Pretty Soon, the Future is Present

Artificial intelligence is already well on its way towards common usage. But what will the future look like? “Finding good engineering talent is always challenging—people who can effectively apply their knowledge to building compelling products are rare. I don't think ‘A.I. programming’ is going to be any different from ‘regular programming’ in that sense," Kazantsev said. For his part, Dodge believes that A.I. will become a well-integrated part of the software engineering toolkit: “That said, data will continue to be tricky to work with, and machine learning and A.I. will continue to provide deep and difficult challenges for humans.” Organizations such as the Allen Institute for Artificial Intelligence are working on solutions to key problems in the field.
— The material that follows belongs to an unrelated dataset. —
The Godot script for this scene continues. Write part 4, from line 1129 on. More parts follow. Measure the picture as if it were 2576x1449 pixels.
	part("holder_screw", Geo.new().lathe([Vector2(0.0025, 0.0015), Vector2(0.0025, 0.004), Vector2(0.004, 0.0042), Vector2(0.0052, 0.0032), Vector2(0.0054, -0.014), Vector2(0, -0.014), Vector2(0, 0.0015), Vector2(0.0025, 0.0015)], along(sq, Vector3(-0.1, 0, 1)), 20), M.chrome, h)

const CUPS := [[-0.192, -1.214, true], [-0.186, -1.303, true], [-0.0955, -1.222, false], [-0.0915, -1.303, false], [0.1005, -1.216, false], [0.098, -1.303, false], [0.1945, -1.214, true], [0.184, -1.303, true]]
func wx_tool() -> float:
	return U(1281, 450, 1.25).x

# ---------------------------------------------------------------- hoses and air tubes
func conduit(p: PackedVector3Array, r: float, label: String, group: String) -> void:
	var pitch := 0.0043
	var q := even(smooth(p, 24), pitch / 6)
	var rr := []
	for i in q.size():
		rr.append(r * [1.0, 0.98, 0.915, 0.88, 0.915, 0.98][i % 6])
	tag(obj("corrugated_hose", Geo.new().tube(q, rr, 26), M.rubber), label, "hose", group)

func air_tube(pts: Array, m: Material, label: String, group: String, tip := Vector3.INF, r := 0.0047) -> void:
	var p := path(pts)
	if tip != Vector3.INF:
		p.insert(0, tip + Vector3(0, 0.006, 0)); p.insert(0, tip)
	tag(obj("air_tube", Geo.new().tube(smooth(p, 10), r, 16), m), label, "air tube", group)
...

Meanwhile, Facebook and Google have been open-sourcing powerful A.I. and machine learning tools such as TensorFlow. While this makes AI an exciting place to be, Boerkoel also sounded a skeptical note: “The question is, will there be enough programmers who understand the algorithms and their data well-enough to do truly innovative, transformative things?” Transformation is happening at the product level at Infosys, which is pitching its MANA AI platform to corporate clients. Right now A.I. shows a lot of promise in systems management, Razack said, adding: “We are still in the early stages of applying A.I.” Problem discovery is the challenge of the era. But once programmers know what problems they want to solve with regard to machine intelligence, they will know what datasets they need to help them build the future.